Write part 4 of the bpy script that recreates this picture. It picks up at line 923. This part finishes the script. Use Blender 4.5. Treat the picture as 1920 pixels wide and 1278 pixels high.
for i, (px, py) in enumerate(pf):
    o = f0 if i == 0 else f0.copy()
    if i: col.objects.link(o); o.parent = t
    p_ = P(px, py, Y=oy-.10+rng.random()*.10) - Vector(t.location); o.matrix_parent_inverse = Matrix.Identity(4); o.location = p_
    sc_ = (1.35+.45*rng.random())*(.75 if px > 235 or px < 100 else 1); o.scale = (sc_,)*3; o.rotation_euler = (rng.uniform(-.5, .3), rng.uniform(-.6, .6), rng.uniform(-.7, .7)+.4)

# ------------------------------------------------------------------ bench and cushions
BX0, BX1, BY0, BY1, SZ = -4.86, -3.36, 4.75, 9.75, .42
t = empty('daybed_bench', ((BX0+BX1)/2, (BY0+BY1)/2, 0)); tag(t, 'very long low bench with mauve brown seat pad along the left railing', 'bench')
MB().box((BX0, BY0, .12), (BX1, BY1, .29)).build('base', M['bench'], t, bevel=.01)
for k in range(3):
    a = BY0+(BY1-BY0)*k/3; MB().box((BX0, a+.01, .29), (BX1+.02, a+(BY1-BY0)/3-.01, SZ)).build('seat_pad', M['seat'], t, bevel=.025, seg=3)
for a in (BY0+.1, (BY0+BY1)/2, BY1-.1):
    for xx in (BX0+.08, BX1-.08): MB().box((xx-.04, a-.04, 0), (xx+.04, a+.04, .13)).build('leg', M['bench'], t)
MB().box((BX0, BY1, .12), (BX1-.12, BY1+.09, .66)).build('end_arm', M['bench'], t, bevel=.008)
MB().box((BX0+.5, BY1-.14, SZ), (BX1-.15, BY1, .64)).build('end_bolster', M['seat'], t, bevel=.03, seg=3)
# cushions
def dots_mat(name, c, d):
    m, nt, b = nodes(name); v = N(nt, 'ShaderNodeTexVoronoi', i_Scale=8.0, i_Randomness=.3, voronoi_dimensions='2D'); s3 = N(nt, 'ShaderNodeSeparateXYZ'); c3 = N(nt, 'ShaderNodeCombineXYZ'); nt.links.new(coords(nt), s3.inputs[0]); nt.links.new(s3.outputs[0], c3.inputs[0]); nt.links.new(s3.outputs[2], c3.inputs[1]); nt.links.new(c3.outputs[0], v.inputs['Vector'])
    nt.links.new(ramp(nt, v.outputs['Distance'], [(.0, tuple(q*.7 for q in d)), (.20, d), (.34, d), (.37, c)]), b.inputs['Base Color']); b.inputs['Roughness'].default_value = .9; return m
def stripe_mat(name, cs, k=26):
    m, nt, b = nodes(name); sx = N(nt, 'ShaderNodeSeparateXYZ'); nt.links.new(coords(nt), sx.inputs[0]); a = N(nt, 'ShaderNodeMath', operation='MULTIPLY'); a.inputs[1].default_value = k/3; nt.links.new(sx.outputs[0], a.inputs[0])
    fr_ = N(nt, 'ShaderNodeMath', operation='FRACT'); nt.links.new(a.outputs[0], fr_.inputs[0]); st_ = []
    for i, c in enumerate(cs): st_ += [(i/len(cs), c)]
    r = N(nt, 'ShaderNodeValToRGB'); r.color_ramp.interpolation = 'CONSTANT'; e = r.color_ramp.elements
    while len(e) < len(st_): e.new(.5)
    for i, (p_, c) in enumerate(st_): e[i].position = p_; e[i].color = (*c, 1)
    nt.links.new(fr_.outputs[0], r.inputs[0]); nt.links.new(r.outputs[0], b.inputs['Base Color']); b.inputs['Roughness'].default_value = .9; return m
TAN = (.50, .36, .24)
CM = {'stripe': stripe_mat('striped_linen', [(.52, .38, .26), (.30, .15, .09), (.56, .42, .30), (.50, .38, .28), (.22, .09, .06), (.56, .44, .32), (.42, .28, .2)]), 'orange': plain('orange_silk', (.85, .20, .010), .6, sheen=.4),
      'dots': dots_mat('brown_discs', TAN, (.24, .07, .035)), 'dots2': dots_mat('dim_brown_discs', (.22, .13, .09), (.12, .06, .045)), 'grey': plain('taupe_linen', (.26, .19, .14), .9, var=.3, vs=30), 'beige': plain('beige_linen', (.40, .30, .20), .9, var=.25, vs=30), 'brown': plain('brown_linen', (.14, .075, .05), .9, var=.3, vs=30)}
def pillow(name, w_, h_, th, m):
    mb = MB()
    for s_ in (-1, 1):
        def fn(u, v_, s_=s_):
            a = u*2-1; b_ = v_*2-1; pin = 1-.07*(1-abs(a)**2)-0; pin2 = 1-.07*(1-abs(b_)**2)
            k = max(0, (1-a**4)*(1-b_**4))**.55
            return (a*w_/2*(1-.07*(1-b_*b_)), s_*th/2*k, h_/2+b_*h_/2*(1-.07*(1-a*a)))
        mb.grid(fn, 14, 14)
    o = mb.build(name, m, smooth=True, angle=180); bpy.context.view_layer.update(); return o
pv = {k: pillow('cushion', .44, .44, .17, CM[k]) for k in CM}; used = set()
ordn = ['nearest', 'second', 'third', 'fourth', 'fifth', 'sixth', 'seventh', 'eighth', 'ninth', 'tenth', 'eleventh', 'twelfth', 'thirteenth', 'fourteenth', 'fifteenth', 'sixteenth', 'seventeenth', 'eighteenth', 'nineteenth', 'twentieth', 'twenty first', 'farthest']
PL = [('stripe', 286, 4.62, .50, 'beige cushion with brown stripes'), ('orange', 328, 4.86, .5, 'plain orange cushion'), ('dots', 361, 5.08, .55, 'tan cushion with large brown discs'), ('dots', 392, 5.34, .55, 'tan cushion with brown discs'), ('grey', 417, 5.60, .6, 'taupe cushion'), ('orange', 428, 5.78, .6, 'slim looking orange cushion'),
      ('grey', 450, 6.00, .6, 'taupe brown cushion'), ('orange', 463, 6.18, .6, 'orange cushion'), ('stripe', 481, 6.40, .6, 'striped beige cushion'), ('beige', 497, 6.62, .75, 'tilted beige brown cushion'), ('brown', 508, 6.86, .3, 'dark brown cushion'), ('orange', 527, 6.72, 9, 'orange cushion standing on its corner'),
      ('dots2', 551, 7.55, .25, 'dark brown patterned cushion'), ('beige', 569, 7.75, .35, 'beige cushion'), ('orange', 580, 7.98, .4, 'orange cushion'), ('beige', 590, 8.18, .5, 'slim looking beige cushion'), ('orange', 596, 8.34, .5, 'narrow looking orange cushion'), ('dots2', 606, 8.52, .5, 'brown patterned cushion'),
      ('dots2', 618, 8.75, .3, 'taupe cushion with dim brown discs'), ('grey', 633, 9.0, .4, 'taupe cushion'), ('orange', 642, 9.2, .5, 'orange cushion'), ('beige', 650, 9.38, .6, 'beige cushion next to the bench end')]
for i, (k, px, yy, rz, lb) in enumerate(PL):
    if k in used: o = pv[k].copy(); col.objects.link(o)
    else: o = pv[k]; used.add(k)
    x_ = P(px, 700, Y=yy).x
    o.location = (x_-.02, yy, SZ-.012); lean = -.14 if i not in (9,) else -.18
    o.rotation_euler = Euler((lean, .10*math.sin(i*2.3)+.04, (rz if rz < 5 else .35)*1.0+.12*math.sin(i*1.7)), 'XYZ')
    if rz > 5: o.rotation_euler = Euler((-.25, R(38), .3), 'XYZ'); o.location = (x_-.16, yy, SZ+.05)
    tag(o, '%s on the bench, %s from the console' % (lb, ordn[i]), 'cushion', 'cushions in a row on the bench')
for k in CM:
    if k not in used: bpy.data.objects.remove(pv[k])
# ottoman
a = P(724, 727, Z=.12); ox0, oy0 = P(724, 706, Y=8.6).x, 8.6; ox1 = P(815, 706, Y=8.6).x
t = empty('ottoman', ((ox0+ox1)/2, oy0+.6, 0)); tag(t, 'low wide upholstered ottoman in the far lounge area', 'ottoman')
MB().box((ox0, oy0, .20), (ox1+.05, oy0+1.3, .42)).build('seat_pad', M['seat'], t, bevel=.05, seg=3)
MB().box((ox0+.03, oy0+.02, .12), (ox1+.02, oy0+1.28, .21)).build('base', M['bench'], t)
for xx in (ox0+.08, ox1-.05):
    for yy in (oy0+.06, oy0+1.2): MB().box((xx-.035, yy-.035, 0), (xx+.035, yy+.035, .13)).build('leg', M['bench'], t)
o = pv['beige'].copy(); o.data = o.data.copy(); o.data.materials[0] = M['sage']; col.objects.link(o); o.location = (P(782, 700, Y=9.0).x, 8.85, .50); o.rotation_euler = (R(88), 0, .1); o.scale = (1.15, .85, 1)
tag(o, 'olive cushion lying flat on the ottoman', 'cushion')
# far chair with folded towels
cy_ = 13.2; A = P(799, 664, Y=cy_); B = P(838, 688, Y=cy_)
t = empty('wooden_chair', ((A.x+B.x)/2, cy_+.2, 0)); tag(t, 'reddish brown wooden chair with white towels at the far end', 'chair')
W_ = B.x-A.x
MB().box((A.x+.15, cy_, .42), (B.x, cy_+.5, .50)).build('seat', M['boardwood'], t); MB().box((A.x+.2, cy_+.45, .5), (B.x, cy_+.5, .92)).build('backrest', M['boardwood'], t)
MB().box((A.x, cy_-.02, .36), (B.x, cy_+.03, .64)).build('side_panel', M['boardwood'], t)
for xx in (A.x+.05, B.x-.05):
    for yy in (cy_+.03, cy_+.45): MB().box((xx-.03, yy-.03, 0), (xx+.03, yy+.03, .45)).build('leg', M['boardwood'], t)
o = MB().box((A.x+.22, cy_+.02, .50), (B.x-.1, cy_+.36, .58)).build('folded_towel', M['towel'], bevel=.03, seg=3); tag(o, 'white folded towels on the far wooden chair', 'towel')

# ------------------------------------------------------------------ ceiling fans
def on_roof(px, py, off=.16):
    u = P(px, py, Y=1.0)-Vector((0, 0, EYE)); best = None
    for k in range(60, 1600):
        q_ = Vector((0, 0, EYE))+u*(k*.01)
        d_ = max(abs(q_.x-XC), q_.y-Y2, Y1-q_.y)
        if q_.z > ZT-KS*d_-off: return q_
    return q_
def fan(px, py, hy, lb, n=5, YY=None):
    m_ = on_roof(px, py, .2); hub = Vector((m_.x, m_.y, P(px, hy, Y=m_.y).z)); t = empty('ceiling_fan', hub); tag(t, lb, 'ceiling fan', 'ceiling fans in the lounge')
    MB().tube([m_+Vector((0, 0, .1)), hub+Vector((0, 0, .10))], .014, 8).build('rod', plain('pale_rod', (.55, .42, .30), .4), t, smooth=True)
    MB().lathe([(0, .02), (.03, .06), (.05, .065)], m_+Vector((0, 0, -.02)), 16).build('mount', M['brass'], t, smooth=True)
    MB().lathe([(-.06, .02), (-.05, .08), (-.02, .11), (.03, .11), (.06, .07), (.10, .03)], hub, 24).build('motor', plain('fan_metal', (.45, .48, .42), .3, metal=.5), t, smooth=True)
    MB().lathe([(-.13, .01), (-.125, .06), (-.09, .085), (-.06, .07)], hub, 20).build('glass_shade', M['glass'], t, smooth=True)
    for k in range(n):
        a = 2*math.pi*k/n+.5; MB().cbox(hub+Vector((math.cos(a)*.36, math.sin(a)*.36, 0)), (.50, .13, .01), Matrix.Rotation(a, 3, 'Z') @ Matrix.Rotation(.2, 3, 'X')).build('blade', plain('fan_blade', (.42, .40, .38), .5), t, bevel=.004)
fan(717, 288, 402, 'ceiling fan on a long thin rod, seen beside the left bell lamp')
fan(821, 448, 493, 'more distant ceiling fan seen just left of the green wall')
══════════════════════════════
Print the listing above from its first line through the line with "sc_ = (1.35+.45*rng.random())*(.75", and stop there.

* _SOLUTION_
Write part 4 of the bpy script that recreates this picture. It picks up at line 923. This part finishes the script. Use Blender 4.5. Treat the picture as 1920 pixels wide and 1278 pixels high.
for i, (px, py) in enumerate(pf):
    o = f0 if i == 0 else f0.copy()
    if i: col.objects.link(o); o.parent = t
    p_ = P(px, py, Y=oy-.10+rng.random()*.10) - Vector(t.location); o.matrix_parent_inverse = Matrix.Identity(4); o.location = p_
    sc_ = (1.35+.45*rng.random())*(.75 if px > 235 or px < 100 else 1); o.scale = (sc_,)*3; o.rotation_euler = (rng.uniform(-.5, .3), rng.uniform(-.6, .6), rng.uniform(-.7, .7)+.4)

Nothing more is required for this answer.